**Brief**
Your task is to print, exactly and only, the lines from the start of the entries below through the line with "return (f(r), f(g), f(b), 1)". Include both ends, but skip the pictures.

(Scene modeling code data)
────────

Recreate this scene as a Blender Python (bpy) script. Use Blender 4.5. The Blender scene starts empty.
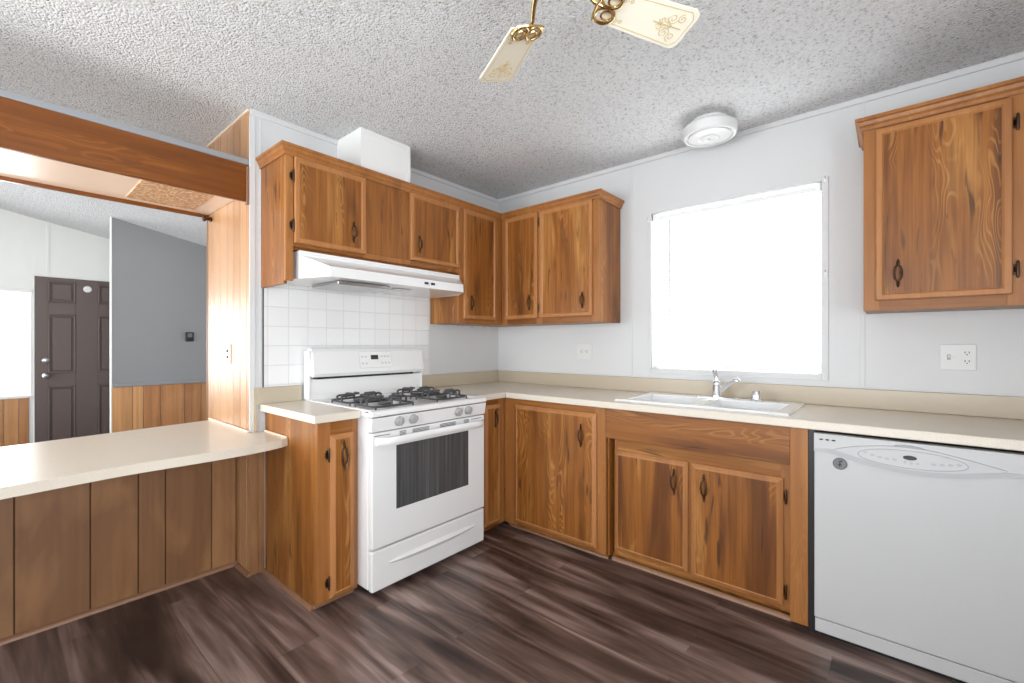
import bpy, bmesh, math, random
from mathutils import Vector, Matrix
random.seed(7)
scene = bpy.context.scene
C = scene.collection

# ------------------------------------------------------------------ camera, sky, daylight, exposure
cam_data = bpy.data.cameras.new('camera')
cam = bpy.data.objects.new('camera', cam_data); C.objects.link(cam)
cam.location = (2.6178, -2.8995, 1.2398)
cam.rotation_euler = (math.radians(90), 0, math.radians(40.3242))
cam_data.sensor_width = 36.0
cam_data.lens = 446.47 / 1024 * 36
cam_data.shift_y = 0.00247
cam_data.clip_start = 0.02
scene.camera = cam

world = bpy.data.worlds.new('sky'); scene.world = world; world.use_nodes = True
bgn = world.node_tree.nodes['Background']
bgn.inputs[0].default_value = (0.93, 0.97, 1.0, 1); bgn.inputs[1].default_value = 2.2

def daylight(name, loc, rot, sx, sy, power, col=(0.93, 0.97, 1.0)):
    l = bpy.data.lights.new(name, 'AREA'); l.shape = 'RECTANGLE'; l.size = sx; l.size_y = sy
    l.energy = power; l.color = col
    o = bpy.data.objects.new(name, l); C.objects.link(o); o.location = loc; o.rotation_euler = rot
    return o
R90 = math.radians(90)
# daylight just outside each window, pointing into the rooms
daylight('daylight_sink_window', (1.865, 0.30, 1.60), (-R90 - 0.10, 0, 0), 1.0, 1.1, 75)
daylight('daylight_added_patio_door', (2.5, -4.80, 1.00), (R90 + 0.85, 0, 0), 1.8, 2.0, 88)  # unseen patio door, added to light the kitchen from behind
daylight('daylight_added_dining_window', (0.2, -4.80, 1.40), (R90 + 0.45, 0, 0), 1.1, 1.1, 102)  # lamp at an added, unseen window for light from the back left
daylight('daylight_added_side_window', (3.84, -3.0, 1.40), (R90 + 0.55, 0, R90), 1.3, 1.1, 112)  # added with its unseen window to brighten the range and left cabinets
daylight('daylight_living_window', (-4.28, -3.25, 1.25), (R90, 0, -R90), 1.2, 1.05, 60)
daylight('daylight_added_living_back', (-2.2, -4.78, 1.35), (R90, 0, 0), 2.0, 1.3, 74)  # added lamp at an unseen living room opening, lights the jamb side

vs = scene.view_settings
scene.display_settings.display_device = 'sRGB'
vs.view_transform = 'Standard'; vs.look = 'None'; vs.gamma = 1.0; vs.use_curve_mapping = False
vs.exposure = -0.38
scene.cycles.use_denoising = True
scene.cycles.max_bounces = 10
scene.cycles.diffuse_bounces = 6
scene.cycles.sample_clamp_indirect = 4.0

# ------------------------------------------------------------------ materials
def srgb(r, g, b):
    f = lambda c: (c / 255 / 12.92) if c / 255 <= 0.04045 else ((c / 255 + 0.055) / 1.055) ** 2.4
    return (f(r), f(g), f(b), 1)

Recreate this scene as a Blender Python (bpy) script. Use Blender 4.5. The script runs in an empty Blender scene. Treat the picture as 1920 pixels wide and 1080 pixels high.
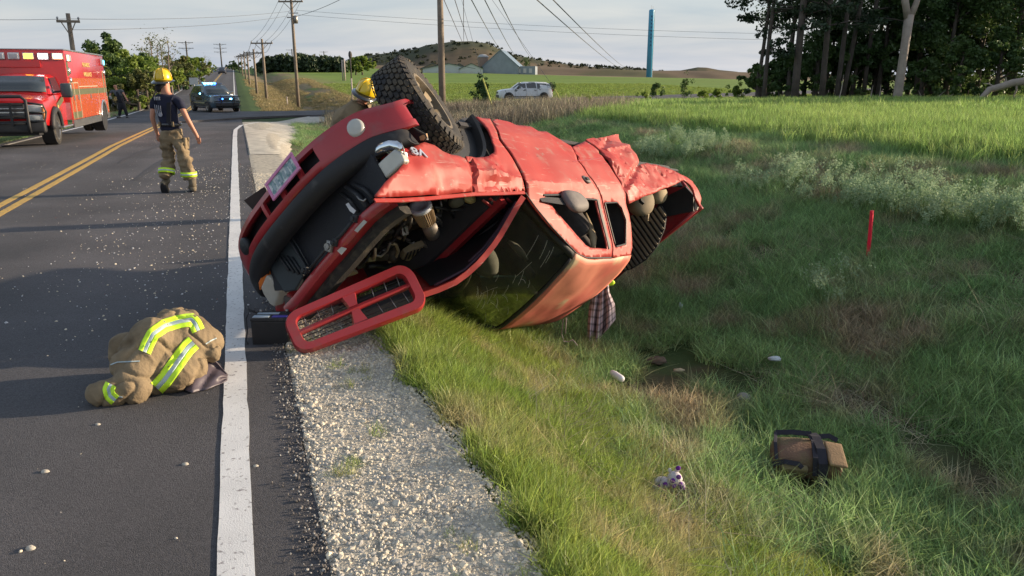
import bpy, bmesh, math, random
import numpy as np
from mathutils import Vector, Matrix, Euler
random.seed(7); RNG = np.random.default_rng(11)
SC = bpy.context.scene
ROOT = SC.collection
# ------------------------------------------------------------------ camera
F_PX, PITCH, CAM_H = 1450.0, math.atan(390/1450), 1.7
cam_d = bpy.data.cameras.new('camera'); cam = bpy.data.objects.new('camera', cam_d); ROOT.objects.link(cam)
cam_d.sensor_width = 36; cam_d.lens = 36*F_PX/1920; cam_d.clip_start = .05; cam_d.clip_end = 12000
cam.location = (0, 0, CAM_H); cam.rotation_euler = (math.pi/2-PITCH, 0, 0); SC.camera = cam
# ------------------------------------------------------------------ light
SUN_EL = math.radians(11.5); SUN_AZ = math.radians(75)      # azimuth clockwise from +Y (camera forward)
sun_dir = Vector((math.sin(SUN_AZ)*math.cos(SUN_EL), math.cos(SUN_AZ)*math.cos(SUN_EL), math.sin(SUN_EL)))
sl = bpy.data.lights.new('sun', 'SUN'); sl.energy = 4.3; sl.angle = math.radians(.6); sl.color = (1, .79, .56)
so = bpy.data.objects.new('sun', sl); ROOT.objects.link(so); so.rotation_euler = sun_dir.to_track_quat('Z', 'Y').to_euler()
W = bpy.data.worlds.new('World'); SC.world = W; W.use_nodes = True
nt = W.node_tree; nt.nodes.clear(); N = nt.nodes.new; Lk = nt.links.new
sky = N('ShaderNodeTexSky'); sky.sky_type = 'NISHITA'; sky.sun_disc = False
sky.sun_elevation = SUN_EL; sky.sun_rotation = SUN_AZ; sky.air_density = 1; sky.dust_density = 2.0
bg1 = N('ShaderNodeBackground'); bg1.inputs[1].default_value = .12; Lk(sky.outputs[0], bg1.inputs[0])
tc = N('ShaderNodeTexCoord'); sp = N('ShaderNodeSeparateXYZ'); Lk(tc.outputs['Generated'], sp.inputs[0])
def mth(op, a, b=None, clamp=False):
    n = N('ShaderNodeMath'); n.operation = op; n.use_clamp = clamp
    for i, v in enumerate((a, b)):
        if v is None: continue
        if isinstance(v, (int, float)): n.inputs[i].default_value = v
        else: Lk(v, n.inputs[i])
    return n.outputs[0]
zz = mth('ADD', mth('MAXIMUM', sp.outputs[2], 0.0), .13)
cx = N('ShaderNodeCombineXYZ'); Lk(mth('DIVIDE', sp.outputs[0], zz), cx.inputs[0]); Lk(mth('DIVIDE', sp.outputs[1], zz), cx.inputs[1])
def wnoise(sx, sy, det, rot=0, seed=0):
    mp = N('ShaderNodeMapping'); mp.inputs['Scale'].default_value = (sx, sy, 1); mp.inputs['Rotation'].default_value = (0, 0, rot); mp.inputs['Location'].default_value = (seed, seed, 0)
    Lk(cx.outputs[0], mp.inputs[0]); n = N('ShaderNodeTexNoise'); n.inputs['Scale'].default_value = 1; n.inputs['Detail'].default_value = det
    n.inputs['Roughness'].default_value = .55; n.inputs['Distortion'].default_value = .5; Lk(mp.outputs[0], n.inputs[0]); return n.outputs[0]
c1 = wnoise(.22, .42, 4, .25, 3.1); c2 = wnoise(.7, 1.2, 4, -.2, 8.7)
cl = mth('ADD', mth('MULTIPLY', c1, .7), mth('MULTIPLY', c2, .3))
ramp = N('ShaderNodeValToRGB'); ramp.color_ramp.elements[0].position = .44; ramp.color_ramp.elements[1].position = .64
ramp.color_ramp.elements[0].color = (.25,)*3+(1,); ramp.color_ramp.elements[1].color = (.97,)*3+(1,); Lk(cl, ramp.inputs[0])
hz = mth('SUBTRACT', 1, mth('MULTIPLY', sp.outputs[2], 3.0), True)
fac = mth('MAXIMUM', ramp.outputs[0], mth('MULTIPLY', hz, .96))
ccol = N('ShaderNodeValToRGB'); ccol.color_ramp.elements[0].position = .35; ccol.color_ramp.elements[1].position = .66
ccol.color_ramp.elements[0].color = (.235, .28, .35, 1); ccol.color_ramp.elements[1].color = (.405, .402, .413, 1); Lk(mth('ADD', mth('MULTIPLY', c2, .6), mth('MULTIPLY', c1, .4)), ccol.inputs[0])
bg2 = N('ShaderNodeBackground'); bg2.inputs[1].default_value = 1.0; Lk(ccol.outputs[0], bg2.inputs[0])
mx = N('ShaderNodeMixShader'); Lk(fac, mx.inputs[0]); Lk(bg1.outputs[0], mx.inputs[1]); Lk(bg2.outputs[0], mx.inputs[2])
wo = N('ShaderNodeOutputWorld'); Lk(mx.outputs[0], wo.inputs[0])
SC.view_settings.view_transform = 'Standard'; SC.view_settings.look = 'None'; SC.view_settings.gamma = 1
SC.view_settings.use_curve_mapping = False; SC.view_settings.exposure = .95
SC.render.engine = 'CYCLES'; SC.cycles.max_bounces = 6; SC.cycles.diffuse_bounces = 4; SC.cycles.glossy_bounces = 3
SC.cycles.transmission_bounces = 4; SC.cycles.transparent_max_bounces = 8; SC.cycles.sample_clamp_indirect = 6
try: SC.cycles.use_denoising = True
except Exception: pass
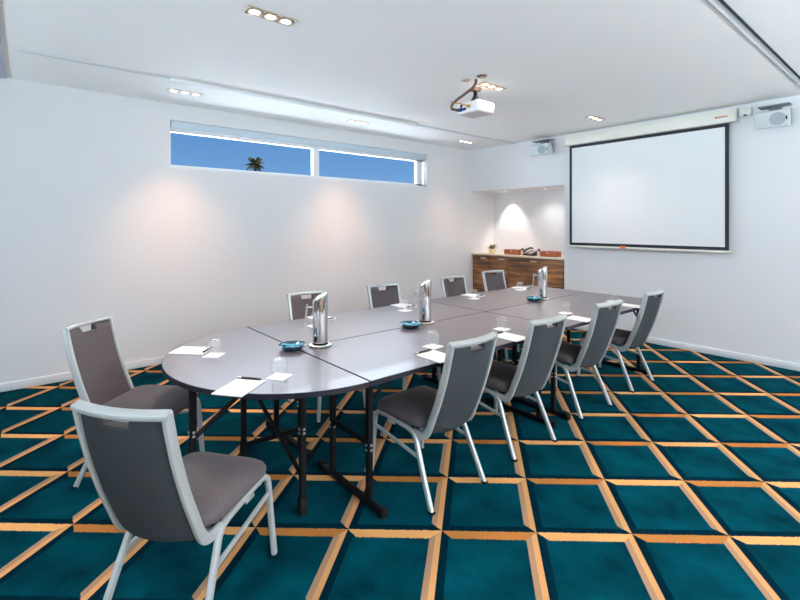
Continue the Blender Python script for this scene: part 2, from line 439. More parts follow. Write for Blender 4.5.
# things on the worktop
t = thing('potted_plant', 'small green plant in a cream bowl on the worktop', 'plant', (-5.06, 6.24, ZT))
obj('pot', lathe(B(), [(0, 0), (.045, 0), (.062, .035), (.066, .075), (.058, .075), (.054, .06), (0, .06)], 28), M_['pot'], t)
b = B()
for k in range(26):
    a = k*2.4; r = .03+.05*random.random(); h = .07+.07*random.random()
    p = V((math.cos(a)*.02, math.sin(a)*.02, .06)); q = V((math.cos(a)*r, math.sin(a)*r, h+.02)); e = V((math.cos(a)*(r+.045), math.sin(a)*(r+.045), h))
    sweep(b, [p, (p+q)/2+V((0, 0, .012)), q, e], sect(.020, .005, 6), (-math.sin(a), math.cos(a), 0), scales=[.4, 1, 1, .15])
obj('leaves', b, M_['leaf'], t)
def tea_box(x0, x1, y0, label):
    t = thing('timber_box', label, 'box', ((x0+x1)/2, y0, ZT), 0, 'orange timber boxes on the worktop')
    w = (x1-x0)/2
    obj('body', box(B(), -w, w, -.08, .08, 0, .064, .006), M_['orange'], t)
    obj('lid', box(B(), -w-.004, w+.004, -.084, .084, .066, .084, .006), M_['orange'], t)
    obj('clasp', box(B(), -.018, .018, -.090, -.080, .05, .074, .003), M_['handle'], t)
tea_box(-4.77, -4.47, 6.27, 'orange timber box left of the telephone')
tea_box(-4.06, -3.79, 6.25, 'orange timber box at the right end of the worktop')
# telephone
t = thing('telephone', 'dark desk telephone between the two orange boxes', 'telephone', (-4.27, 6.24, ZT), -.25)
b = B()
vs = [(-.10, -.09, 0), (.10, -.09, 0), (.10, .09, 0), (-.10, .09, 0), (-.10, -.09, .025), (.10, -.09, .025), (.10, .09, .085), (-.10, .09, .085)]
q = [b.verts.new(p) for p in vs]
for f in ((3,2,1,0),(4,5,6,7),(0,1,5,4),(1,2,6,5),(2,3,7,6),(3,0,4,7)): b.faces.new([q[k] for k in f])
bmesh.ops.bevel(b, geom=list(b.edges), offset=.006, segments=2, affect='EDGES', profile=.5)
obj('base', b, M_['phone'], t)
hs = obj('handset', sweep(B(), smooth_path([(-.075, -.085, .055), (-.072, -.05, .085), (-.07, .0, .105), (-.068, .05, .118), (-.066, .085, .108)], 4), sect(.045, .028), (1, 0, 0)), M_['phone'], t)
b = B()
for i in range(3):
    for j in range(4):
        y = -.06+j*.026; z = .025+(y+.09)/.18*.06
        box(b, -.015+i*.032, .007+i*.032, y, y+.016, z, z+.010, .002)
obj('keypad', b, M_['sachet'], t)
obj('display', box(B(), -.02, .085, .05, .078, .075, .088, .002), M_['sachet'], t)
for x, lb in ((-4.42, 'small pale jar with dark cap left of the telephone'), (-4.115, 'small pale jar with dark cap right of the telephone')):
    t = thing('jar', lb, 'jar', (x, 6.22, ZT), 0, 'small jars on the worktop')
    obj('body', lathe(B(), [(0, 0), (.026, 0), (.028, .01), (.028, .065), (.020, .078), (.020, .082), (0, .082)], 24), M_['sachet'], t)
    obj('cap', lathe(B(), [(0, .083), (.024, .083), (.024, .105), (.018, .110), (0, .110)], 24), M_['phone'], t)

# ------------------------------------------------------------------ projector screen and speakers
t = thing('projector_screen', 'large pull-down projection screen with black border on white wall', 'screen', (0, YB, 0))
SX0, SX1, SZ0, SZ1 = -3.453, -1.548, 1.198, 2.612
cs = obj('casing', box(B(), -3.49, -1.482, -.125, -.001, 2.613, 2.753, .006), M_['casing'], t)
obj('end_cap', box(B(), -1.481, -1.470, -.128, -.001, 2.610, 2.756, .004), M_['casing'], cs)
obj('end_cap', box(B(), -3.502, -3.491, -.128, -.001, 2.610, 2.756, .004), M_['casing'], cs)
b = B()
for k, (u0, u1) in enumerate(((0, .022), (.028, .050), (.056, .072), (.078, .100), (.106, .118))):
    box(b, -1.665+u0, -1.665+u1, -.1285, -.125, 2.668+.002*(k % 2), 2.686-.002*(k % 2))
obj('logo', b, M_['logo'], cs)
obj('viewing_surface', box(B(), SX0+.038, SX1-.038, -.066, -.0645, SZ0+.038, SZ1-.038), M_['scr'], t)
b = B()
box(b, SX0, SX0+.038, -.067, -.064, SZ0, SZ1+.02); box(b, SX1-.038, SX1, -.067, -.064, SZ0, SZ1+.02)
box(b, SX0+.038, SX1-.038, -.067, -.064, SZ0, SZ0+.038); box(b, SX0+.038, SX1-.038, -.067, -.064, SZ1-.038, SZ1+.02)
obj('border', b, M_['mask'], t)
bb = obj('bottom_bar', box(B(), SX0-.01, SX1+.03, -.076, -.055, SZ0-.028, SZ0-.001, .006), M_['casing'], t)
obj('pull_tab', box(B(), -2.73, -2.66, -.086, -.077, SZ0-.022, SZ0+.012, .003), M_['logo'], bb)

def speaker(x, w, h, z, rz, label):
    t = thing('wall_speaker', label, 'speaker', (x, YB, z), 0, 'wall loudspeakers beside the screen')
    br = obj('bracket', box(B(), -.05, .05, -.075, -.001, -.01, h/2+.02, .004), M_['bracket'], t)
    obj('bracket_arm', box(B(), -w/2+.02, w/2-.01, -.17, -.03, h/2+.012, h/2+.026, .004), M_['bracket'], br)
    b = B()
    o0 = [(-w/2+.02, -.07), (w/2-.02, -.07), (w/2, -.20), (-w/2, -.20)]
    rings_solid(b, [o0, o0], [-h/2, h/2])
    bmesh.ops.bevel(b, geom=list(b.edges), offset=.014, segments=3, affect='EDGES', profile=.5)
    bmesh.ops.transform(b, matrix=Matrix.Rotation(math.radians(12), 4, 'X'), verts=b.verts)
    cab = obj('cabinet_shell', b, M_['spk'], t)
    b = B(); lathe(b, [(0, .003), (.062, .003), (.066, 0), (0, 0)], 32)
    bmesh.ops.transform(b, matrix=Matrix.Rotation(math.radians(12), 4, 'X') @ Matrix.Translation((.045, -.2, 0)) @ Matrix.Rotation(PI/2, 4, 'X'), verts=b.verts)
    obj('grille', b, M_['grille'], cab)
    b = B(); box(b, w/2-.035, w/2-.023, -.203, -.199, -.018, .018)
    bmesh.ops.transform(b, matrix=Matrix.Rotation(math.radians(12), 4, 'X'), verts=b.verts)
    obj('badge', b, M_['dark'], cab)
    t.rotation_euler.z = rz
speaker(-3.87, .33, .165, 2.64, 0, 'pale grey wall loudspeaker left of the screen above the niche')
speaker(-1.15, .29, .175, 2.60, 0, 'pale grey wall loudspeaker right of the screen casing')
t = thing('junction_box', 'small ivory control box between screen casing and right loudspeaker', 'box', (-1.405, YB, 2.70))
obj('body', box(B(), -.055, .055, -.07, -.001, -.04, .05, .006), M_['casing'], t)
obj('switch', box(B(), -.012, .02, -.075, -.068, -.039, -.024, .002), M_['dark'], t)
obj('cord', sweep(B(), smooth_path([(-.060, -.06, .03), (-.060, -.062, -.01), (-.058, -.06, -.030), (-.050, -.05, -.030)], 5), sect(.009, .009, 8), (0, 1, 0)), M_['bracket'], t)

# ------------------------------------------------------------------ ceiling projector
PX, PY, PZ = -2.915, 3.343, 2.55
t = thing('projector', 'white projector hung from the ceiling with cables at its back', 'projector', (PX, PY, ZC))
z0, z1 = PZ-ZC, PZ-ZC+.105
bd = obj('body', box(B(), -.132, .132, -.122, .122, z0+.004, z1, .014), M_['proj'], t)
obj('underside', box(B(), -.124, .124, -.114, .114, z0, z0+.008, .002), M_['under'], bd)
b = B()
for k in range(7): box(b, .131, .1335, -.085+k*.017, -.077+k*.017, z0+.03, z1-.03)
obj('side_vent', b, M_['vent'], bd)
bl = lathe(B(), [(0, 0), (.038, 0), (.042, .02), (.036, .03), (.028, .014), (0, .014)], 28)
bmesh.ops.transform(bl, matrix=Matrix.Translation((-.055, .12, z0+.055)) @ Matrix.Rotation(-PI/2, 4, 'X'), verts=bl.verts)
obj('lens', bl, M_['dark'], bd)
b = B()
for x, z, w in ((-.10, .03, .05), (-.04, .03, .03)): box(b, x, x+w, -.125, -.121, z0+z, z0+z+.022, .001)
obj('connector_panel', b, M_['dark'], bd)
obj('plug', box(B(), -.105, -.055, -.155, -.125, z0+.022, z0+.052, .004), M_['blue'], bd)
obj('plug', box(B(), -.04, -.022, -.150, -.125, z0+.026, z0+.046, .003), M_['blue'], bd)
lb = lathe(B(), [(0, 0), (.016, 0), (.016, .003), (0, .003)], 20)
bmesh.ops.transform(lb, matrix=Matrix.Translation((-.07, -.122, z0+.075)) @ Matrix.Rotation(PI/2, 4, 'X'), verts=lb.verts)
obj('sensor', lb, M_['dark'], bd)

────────

**Written answer**
Recreate this scene as a Blender Python (bpy) script. Use Blender 4.5. The Blender scene starts empty.
import bpy, bmesh, math, random
from mathutils import Vector, Matrix
random.seed(7)
scene = bpy.context.scene
C = scene.collection

# ------------------------------------------------------------------ camera, sky, daylight, exposure
cam_data = bpy.data.cameras.new('camera')
cam = bpy.data.objects.new('camera', cam_data); C.objects.link(cam)
cam.location = (2.6178, -2.8995, 1.2398)
cam.rotation_euler = (math.radians(90), 0, math.radians(40.3242))
cam_data.sensor_width = 36.0
cam_data.lens = 446.47 / 1024 * 36
cam_data.shift_y = 0.00247
cam_data.clip_start = 0.02
scene.camera = cam

world = bpy.data.worlds.new('sky'); scene.world = world; world.use_nodes = True
bgn = world.node_tree.nodes['Background']
bgn.inputs[0].default_value = (0.93, 0.97, 1.0, 1); bgn.inputs[1].default_value = 2.2

def daylight(name, loc, rot, sx, sy, power, col=(0.93, 0.97, 1.0)):
    l = bpy.data.lights.new(name, 'AREA'); l.shape = 'RECTANGLE'; l.size = sx; l.size_y = sy
    l.energy = power; l.color = col
    o = bpy.data.objects.new(name, l); C.objects.link(o); o.location = loc; o.rotation_euler = rot
    return o
R90 = math.radians(90)
# daylight just outside each window, pointing into the rooms
daylight('daylight_sink_window', (1.865, 0.30, 1.60), (-R90 - 0.10, 0, 0), 1.0, 1.1, 75)
daylight('daylight_added_patio_door', (2.5, -4.80, 1.00), (R90 + 0.85, 0, 0), 1.8, 2.0, 88)  # unseen patio door, added to light the kitchen from behind
daylight('daylight_added_dining_window', (0.2, -4.80, 1.40), (R90 + 0.45, 0, 0), 1.1, 1.1, 102)  # lamp at an added, unseen window for light from the back left
daylight('daylight_added_side_window', (3.84, -3.0, 1.40), (R90 + 0.55, 0, R90), 1.3, 1.1, 112)  # added with its unseen window to brighten the range and left cabinets
daylight('daylight_living_window', (-4.28, -3.25, 1.25), (R90, 0, -R90), 1.2, 1.05, 60)
daylight('daylight_added_living_back', (-2.2, -4.78, 1.35), (R90, 0, 0), 2.0, 1.3, 74)  # added lamp at an unseen living room opening, lights the jamb side

vs = scene.view_settings
scene.display_settings.display_device = 'sRGB'
vs.view_transform = 'Standard'; vs.look = 'None'; vs.gamma = 1.0; vs.use_curve_mapping = False
vs.exposure = -0.38
scene.cycles.use_denoising = True
scene.cycles.max_bounces = 10
scene.cycles.diffuse_bounces = 6
scene.cycles.sample_clamp_indirect = 4.0

# ------------------------------------------------------------------ materials
def srgb(r, g, b):
    f = lambda c: (c / 255 / 12.92) if c / 255 <= 0.04045 else ((c / 255 + 0.055) / 1.055) ** 2.4
    return (f(r), f(g), f(b), 1)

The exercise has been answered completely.